July 28, 2022 11.03 am

Have you herd? Louth festival to go ahead at llama farm, but no alcohol

Alcohol licence rejected but music to go ahead

Organisers are defiant a Louth music festival on a llama farm will go ahead this Saturday despite losing a bid for an alcohol licence.

East Lindsey District Council on Tuesday refused to issue a Temporary Event Notice (TEN) to the organisers of About LN which was planned for Louth Llama Trekking, off Julian Bower, meaning they cannot serve alcohol.

However, despite TEN licensing rules covering music events, they exempt amplified live music for between 8am and 11pm for audiences of no more than 500 people in workplaces – meaning the organisers can still go ahead, just without sale of alcohol.

In a statement following the meeting, organisers told Local Democracy Reporters: “They have refused to let us sell alcohol on site, but the event music-wise doesn’t fall under the licensing act 2003 meaning the festival will go ahead.”

The 12-hour event will be headlined by artist Matt Guy, who recently appeared on BBC Radio 1, alongside a number of other acts.

Around 200 tickets have been sold for the event, though 400 were available.

At the meeting on Tuesday, Lincolnshire Police, Lincolnshire Fire and Rescue and ELDC’s environmental health had argued that the event would be unsafe.

Catherine McGarva from Lincolnshire Police’s legal team said there were also “local tensions” about access to private road Julian Bower and the land owner of the Louth Llama Trekking site which was due to host the event.

She said there had been “intelligence that residents would seek to attempt to block parts of Julian Bower to prevent access”.

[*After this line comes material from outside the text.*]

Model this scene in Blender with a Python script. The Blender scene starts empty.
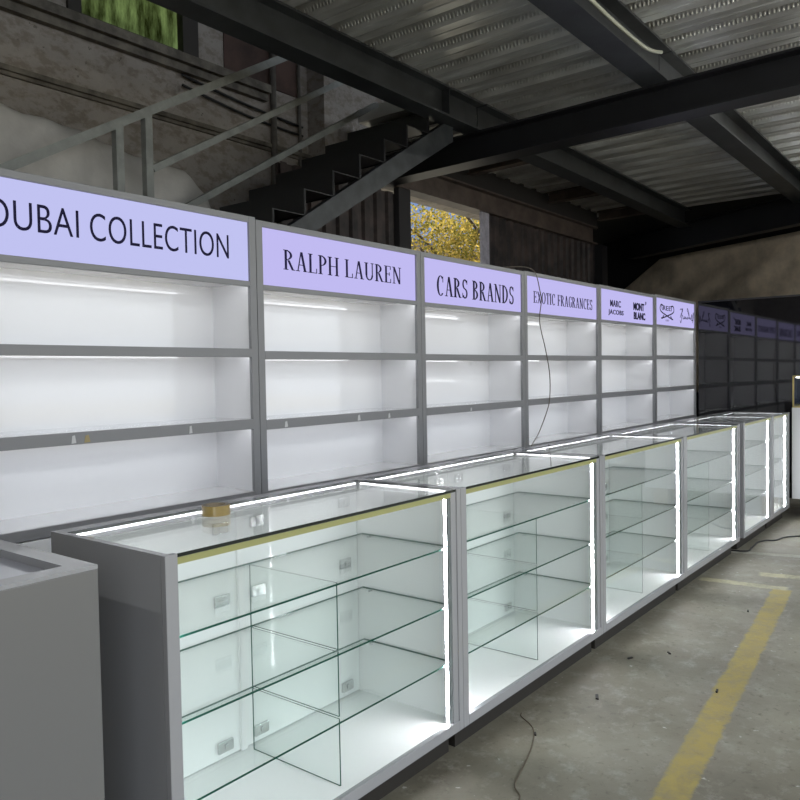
import bpy, bmesh, math, random
from mathutils import Vector, Matrix

random.seed(7)
scene = bpy.context.scene
COL = scene.collection

# ---------------------------------------------------------------- camera
cam_data = bpy.data.cameras.new('camera')
cam_data.sensor_width = 36.0
cam_data.lens = 770.08 * 36.0 / 800.0
cam_data.clip_start = 0.05
cam_data.clip_end = 200
cam = bpy.data.objects.new('camera', cam_data)
COL.objects.link(cam)
_r = Vector((0.61607937, -0.78748958, -0.01750377))
_u = Vector((0.03792601, 0.00746008, 0.9992527))
_f = Vector((0.78677051, 0.61628282, -0.03446234))
cam.matrix_world = Matrix(((_r.x, _u.x, -_f.x, -2.3386), (_r.y, _u.y, -_f.y, -2.6417),
                           (_r.z, _u.z, -_f.z, 1.35), (0, 0, 0, 1)))
scene.camera = cam

# ---------------------------------------------------------------- world, sun, exposure
world = bpy.data.worlds.new('world')
scene.world = world
world.use_nodes = True
_bg = world.node_tree.nodes['Background']
_bg.inputs['Color'].default_value = (0.86, 0.93, 1.0, 1)
_bg.inputs['Strength'].default_value = 1.9
sun_data = bpy.data.lights.new('sun', 'SUN')
sun_data.energy = 12.0
sun_data.angle = math.radians(1.0)
sun_data.color = (1.0, 0.94, 0.82)
sun = bpy.data.objects.new('sun', sun_data)
COL.objects.link(sun)
sun.location = (14, 9, 9)
sun.rotation_euler = Vector((-0.78, -0.04, -0.62)).to_track_quat('-Z', 'Y').to_euler()
scene.view_settings.view_transform = 'Standard'
scene.view_settings.look = 'None'
scene.view_settings.gamma = 1
scene.view_settings.exposure = 0.0
scene.view_settings.use_curve_mapping = False
scene.cycles.use_denoising = True
scene.cycles.max_bounces = 10
scene.cycles.transparent_max_bounces = 32
scene.cycles.glossy_bounces = 6
scene.cycles.diffuse_bounces = 4
scene.cycles.caustics_reflective = False
scene.cycles.caustics_refractive = False
scene.cycles.sample_clamp_indirect = 4.0

TUBE_STRENGTH = 85.0      # tube lamps, mostly unseen ones added as fill
LED_UNIT = 9.5           # strips in the wall units
LED_COUNTER = 15.0      # strips along the top of the glass counters
LED_POST = 110.0         # strips down the front corners of the glass counters
SIGN = 0.62               # lit sign faces


# ---------------------------------------------------------------- materials
def srgb(r, g, b):
    def c(v):
        v /= 255.0
        return v / 12.92 if v <= 0.04045 else ((v + 0.055) / 1.055) ** 2.4
    return (c(r), c(g), c(b), 1)


def new_mat(name):
    m = bpy.data.materials.new(name)
    m.use_nodes = True
    nt = m.node_tree
    return m, nt, nt.nodes['Principled BSDF']


def plain(name, col, rough=0.5, metal=0.0, coat=0.0, ior=None, noise=0.0, scale=6.0, bump=0.0, dark=None):
    m, nt, b = new_mat(name)
    b.inputs['Base Color'].default_value = col
    b.inputs['Roughness'].default_value = rough
    b.inputs['Metallic'].default_value = metal
    if coat:
        b.inputs['Coat Weight'].default_value = coat
        b.inputs['Coat Roughness'].default_value = 0.02
    if ior:
        b.inputs['IOR'].default_value = ior
    if noise or bump:
        tc = nt.nodes.new('ShaderNodeTexCoord')
        n = nt.nodes.new('ShaderNodeTexNoise')
        n.inputs['Scale'].default_value = scale
        n.inputs['Detail'].default_value = 6
        n.inputs['Roughness'].default_value = 0.6
        nt.links.new(tc.outputs['Object'], n.inputs['Vector'])
        if noise:
            d = dark or tuple(c * (1 - noise) for c in col[:3]) + (1,)
            mx = nt.nodes.new('ShaderNodeMix')
            mx.data_type = 'RGBA'
            rp = nt.nodes.new('ShaderNodeMapRange')
            rp.inputs[1].default_value = 0.35
            rp.inputs[2].default_value = 0.65
            nt.links.new(n.outputs['Fac'], rp.inputs[0])
            nt.links.new(rp.outputs[0], mx.inputs[0])
            mx.inputs[6].default_value = d
            mx.inputs[7].default_value = col
            nt.links.new(mx.outputs[2], b.inputs['Base Color'])
        if bump:
            bp = nt.nodes.new('ShaderNodeBump')
            bp.inputs['Strength'].default_value = bump
            bp.inputs['Distance'].default_value = 0.02
            nt.links.new(n.outputs['Fac'], bp.inputs['Height'])
            nt.links.new(bp.outputs[0], b.inputs['Normal'])
    return m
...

“When you have two very entrenched positions, that is a flashpoint for disorder and public nuisance, and the concern here is that people will be walking into this event, unaware of the potential for that flashpoint, potentially in high spirits, particularly if the alcohol licence were to be granted and that is the concern.

“Whilst it might be problematic at the start, that will escalate through the evening with the the noise and the presence of people and the footfall, so as people then go to leave the site that could lead to flashpoints and potential for violence and crime.”

There were also concerns over a lack of engagement around the event and missing documents around event planning and fire safety concerns.

Councillors were told a Safety Advisory Group (SAG) had not been able to examine the plans.

However, organisers said they had put together detailed plans for the safety of the event and had sent them to the SAG via WiiTransfer. They said they had chased for responses from local council officers.

They had also organised parking to be at the Cattle Market, run practice tests for emergencies and organised alternative access to the site.

“Every question that has been asked, we have included in the plan and in the Safety Advisory Group plans we emailed,” said organiser Bradley Cooper.

“Safety is a massive thing to us, if it goes wrong that’s it, we can’t do these events any more. We’ve made a lot of effort to get this right.”

He told councillors that organisers had learnt lessons from five previously successful events, including hiring more staff and an earlier finishing time.

He added some complaints, including one suggesting the stage would be made of straw, were inaccurate.

Councillors, however, said the correct documentation had not been received and that they continued to have concerns around access and safety, the dispersal of crowds at the end of the event and the Julian Bower residents’ tensions.

“[The Committee] remain unconvinced that the event will be run in a manner that will promote and safeguard the licensing objectives and alleviate the concerns,” they said in a decision notice.

“The subcommittee remain of the opinion that the proposed site is not a safe location to hold the event and run it in a manner that will promote the licence objectives.”